Two tough stages in the Pyrenees, including a 19km ascent to the summit finish of Port Ainé on Thursday, would be daunting enough so early in the season. But it is the formidable line-up of opponents in Catalonia that could represent the biggest threat to Froome’s chances of success.

The winners of cycling’s other two Grand Tours in 2015, Giro d’Italia champion Alberto Contador and Vuelta a España star Fabio Aru, are perhaps the two stand-out rivals to Tour winner Froome. Double Tour de France runner-up Nairo Quintana – who gave Froome a real run for his money on Alpe d’Huez last year – could be another threat in the mountains.

Froome will also have his long-time Sky team-mate Richie Porte – a skilled climber, now racing for BMC, who won the Tour of Catalonia last year – to handle as a rival, as well as Colombia’s Rigoberto Uran, twice runner-up in the Giro d’Italia.

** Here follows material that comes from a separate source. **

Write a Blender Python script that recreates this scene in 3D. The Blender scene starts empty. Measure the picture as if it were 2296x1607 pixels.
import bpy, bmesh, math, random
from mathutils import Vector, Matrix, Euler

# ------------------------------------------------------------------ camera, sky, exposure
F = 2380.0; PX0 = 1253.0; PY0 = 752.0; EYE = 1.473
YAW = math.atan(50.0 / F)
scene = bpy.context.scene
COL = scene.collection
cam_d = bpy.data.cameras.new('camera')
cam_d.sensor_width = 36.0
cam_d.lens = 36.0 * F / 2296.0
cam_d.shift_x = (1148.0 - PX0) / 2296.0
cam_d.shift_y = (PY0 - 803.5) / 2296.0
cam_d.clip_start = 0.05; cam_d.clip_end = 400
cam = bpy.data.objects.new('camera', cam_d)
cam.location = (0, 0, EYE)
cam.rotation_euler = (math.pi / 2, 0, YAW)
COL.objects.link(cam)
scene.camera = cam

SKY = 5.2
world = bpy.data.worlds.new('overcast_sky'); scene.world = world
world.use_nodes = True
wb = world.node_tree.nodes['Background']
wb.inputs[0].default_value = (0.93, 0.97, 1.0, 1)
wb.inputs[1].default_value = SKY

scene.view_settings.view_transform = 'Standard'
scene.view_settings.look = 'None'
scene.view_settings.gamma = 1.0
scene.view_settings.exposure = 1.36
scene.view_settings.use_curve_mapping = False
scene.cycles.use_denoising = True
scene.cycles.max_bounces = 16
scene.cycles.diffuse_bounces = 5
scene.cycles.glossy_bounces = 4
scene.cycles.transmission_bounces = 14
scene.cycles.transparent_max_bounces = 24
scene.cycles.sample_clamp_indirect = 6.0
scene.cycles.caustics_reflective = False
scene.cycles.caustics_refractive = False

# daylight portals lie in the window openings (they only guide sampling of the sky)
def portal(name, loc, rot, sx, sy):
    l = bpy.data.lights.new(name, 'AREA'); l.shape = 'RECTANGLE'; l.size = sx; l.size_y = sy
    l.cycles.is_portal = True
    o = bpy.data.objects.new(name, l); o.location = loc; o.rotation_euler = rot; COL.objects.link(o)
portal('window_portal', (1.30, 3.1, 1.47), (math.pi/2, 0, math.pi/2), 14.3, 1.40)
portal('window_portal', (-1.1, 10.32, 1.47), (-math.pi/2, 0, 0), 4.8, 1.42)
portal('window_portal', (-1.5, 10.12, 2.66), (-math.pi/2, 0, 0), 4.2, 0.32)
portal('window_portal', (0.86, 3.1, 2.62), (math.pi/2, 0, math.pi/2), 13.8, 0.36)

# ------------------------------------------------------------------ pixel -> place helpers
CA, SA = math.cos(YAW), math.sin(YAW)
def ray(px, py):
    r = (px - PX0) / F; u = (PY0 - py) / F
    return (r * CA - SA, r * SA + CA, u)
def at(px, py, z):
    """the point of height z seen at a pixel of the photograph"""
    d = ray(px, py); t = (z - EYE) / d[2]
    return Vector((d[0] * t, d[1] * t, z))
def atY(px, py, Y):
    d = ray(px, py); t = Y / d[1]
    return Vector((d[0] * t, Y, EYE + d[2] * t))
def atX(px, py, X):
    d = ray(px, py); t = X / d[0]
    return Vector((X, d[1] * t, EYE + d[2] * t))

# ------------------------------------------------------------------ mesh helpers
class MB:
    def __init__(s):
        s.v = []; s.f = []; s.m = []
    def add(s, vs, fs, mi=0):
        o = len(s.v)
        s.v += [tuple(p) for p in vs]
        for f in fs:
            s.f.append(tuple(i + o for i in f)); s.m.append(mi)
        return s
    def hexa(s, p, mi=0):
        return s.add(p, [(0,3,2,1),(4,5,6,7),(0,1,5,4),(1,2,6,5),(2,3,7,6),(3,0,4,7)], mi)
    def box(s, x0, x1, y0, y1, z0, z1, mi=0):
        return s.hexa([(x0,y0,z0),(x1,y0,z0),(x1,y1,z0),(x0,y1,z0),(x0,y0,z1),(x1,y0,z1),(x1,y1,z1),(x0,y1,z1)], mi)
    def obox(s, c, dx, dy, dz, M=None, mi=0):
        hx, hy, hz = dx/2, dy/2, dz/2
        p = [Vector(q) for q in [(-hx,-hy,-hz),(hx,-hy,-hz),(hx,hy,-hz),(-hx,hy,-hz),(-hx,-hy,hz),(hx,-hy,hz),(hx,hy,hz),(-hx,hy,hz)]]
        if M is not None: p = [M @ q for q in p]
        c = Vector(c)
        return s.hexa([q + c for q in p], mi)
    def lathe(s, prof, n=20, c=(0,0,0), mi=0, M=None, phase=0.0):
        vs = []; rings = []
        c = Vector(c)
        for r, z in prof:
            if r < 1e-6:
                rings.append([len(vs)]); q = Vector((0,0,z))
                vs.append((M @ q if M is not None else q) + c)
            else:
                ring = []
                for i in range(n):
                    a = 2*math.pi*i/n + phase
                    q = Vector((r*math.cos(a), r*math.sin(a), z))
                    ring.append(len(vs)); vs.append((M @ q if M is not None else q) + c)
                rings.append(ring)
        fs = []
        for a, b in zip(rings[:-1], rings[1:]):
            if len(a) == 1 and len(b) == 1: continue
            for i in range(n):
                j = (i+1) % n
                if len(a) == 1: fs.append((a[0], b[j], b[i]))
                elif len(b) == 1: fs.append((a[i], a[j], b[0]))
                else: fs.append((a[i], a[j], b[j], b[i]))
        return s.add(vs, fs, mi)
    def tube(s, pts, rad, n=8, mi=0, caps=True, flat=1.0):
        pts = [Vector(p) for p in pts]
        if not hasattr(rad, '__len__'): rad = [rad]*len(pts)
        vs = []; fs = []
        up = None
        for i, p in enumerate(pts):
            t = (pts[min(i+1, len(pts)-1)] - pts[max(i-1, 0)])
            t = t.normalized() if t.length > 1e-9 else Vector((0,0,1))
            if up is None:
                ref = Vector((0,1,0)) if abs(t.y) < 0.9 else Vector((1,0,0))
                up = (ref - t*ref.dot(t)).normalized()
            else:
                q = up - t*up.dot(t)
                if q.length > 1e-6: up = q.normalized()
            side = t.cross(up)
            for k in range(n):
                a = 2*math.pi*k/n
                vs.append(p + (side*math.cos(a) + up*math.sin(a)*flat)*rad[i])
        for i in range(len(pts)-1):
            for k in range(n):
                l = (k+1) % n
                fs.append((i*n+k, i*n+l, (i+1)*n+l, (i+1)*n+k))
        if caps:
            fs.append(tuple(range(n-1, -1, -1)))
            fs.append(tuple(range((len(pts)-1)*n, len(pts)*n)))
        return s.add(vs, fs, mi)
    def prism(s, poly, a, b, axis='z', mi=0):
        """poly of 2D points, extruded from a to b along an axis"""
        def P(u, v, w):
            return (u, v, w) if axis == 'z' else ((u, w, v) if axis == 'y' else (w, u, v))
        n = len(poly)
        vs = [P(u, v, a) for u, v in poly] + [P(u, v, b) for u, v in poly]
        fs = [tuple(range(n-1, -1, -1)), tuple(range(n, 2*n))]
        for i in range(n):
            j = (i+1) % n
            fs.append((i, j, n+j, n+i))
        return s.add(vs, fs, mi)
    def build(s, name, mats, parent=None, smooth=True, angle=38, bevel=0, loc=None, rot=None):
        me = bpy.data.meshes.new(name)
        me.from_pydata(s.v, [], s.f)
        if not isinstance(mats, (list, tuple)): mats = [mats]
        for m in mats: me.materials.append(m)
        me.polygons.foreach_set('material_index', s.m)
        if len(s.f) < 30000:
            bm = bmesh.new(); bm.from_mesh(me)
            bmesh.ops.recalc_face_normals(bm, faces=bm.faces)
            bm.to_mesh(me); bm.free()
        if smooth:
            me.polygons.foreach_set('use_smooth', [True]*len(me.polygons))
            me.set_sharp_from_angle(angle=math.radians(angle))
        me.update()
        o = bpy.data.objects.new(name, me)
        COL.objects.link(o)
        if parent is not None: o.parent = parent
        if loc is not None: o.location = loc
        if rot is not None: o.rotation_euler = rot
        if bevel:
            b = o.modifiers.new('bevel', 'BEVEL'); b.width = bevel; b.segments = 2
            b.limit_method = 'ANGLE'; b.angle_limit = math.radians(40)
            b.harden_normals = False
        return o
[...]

Pint-sized Catalan climber Joaquim Rodriguez, a double summit finish winner in the Tour last year, is always strong on home soil, while Ireland’s Dan Martin, American Tejay Van Garderen and young Russian challenger Ilnur Zakarin are all potential challengers.

On the plus side, Froome, already the winner of the Herald Sun Tour in Australia this year, can count on strong support from Sky for the seven-day, 1,219km stage race, his first event at World Tour level – cycling’s top league – and first in Europe of 2016.

Paris-Nice winner Geraint Thomas, as well as the core of those Sky riders who helped the Welshman take his greatest road success last week, including the recent Milano-Sanremo runner-up Ben Swift, will be present.

Sky’s management team are in an upbeat mood about Froome’s chances, despite such a strong field and even though his best performance in Catalonia, Spain’s third biggest stage race, was sixth overall in 2014. “He will focus to win the race,” Sky’s sports director Nicolas Portal told specialist website VeloNews last week.

With no individual time trial, after today’s hilly out-and-back circuit to Calella, the race itself will almost certainly be decided by Thursday’s mammoth stage through the Pyrenees, which features four classified climbs plus the long ascent to Port Ainé.

Three inevitably nervous stages then follow, culminating on Sunday in eight laps of a short but very hilly circuit around Montjuic Park in central Barcelona.